Added CRC32 checksum validation to detect and discard corrupted packets, ensuring integrity across unreliable networks.
Handled a wide range of network anomalies: out-of-order delivery, duplication, delay, and loss of both data and ACK packets.
Built custom logging utilities in both sender and receiver, providing detailed tracking of each packet’s metadata: type, sequence number, length, and checksum.
Introduced per-packet timers in wSenderOpt to minimize unnecessary retransmissions by tracking individual packet ACK status.
Enabled robust buffering and reordering logic in the receiver to reconstruct the original file reliably.
Created optimized tools capable of transferring both text and binary files (e.g., videos or images), with correctness verified via replayability.

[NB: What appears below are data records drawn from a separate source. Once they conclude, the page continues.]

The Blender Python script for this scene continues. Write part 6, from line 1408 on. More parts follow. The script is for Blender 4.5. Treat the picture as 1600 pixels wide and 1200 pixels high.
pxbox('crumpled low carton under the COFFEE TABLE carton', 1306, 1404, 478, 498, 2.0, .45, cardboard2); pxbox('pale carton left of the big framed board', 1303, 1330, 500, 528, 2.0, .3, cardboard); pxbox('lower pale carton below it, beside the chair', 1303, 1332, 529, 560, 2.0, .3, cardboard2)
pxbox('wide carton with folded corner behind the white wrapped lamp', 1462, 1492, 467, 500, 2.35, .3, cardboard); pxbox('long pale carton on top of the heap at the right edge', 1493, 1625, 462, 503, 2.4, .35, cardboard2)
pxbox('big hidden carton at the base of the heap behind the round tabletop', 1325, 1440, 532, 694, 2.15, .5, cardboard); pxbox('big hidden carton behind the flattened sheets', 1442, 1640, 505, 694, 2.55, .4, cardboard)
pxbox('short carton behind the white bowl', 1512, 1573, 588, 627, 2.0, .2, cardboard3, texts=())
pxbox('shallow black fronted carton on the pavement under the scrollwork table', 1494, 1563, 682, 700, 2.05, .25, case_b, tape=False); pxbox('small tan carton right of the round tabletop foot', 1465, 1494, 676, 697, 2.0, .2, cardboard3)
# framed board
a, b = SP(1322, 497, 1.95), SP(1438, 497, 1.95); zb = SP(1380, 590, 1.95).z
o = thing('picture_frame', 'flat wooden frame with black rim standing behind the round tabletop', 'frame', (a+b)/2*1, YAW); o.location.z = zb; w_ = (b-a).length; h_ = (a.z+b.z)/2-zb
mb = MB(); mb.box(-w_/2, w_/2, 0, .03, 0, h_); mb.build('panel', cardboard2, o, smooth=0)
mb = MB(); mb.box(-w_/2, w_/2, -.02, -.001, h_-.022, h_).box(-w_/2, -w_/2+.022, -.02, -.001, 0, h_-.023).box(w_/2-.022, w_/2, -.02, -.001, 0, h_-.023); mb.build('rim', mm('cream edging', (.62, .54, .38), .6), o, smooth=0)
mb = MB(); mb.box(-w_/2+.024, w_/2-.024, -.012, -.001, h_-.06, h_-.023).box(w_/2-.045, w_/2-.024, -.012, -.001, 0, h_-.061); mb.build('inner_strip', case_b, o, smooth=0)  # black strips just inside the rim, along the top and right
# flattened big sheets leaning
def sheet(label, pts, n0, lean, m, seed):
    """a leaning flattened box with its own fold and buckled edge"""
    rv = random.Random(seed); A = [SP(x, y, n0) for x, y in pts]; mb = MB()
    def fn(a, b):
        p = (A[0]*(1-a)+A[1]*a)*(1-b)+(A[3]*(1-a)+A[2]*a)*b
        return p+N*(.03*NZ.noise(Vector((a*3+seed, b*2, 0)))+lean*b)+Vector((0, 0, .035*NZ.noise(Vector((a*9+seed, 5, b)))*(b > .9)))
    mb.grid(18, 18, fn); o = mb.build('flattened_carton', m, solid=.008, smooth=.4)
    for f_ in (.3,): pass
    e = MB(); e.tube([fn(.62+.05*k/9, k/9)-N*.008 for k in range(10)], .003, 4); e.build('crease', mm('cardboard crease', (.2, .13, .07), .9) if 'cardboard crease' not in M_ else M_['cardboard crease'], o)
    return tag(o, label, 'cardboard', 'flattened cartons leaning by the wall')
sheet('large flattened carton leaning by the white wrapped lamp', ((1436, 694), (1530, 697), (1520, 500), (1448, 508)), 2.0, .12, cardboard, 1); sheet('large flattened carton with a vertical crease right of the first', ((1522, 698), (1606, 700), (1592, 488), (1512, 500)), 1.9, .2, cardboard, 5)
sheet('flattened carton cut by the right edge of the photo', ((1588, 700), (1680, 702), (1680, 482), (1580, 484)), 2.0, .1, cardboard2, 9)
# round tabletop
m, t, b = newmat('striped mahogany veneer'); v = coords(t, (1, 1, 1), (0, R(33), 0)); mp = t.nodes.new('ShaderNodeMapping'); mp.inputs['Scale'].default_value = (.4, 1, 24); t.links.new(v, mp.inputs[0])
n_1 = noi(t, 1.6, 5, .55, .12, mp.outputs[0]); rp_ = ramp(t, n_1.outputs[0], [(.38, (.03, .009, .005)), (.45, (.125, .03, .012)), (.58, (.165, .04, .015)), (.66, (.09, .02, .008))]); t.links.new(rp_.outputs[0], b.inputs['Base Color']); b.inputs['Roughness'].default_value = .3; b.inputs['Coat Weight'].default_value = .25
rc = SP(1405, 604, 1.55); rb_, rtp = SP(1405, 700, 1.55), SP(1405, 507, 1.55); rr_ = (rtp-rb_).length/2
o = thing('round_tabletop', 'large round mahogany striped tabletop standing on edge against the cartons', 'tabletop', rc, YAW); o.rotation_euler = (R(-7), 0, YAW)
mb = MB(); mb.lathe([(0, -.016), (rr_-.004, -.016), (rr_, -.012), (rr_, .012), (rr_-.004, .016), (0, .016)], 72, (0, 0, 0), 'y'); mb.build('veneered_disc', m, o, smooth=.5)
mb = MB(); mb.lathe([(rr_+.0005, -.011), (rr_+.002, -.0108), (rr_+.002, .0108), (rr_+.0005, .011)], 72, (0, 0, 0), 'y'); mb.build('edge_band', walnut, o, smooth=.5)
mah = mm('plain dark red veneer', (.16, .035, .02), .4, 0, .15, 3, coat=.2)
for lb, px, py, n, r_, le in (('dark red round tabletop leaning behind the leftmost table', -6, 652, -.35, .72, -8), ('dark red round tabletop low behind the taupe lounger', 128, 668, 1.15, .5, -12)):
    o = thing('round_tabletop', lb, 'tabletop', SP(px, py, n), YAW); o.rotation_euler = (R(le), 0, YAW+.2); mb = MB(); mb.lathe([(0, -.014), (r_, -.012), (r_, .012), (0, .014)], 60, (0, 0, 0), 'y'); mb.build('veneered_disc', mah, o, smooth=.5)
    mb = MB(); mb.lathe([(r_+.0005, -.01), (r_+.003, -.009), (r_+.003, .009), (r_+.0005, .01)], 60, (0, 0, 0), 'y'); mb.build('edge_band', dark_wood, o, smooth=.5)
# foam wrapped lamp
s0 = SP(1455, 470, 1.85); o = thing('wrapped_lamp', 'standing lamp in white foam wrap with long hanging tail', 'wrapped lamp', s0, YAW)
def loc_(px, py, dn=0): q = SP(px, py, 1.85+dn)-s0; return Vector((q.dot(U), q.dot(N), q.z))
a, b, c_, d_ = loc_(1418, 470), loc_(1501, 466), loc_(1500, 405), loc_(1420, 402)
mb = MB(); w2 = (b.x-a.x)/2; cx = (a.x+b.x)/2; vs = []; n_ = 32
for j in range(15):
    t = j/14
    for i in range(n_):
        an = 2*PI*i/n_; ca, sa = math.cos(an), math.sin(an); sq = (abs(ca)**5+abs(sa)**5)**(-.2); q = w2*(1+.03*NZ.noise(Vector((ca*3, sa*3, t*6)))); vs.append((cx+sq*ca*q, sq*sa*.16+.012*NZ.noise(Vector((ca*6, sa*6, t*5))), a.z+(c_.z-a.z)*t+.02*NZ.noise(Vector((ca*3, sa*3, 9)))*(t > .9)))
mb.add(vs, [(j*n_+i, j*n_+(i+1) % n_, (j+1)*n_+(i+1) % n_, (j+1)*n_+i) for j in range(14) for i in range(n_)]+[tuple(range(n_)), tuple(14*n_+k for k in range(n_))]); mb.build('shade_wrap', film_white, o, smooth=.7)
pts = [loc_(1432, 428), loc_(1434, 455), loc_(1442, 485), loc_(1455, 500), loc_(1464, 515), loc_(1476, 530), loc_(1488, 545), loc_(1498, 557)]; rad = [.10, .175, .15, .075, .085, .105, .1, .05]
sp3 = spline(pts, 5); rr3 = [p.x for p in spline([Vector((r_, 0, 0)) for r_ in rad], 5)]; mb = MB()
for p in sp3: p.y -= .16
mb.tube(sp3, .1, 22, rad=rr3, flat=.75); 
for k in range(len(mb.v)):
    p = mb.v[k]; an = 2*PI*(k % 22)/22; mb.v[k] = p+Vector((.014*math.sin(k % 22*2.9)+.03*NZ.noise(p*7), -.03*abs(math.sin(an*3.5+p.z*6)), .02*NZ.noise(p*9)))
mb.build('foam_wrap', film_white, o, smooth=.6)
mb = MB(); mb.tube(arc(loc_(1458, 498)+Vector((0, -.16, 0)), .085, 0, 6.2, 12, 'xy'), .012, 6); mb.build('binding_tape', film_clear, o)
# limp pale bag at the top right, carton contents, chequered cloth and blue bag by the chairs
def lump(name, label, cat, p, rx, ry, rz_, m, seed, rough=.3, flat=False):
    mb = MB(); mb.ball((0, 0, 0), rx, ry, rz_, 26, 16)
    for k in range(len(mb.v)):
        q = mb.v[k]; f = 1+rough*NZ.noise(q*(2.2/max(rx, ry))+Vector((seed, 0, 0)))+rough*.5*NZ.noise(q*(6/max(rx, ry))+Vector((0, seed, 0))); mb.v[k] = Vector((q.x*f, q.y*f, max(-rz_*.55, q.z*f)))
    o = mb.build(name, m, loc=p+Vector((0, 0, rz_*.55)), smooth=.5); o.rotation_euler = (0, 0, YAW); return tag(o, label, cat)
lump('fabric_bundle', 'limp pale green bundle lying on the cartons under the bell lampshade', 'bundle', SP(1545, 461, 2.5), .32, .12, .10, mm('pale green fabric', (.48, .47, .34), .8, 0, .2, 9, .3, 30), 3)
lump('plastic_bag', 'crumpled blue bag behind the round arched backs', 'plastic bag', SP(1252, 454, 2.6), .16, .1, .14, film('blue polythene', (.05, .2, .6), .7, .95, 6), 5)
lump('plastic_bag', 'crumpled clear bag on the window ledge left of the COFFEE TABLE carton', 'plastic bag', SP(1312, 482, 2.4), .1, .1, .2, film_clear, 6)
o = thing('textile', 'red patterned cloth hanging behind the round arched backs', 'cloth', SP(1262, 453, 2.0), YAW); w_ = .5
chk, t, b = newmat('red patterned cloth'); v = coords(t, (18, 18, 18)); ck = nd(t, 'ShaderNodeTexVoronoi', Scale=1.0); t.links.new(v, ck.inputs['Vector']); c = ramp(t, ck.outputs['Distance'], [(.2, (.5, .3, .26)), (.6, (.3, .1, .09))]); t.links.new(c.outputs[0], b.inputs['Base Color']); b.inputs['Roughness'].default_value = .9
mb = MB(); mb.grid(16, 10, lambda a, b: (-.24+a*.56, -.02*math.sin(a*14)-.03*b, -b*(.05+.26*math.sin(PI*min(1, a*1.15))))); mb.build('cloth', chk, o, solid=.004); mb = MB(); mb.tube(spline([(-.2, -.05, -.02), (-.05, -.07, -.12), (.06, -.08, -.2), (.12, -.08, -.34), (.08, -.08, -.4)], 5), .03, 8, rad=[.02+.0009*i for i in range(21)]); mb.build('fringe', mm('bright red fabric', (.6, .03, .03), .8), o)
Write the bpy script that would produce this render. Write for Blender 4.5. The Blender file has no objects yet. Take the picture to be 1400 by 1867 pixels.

Through this project, I gained a deeper understanding of how reliable transport protocols like TCP are built on top of unreliable channels such as UDP. I learned how to implement sliding window mechanisms, timeout-based retransmissions, and error detection using checksums. Additionally, I explored the tradeoffs between cumulative and individual acknowledgments, and how protocol optimizations can reduce unnecessary retransmissions and improve performance. This hands-on experience gave me a practical foundation in designing robust, low-level network protocols.

Project 4: Static Router

Built a fully functioning software router that processes and forwards real Ethernet and IP packets using a static routing table. The router handled packet forwarding, ARP resolution, and ICMP messaging to enable end-to-end delivery of data between application servers and the internet in a real network environment.

Key Contributions:

Implemented core routing functionality by parsing and forwarding raw Ethernet and IP packets based on a static routing table using the longest prefix match algorithm.
Developed and maintained an ARP cache to resolve IP-to-MAC address mappings and implemented ARP request queuing with retry logic and timeouts.
Generated and responded to ARP packets and implemented logic to unicast appropriate ARP replies from correct interfaces.
Handled multiple ICMP message types including Echo Reply, Time Exceeded, Destination Unreachable, and Port Unreachable, adhering strictly to protocol correctness.
Ensured packets were forwarded promptly and accurately, avoiding drops except in edge cases like TTL expiration or unresolved next-hop addresses.

Gained hands-on experience implementing a real-world router using core layer 2 and layer 3 networking concepts. Learned how ARP, IP forwarding, and ICMP protocols interact to enable communication, and developed a strong understanding of efficient packet processing, protocol compliance, and debugging raw network traffic.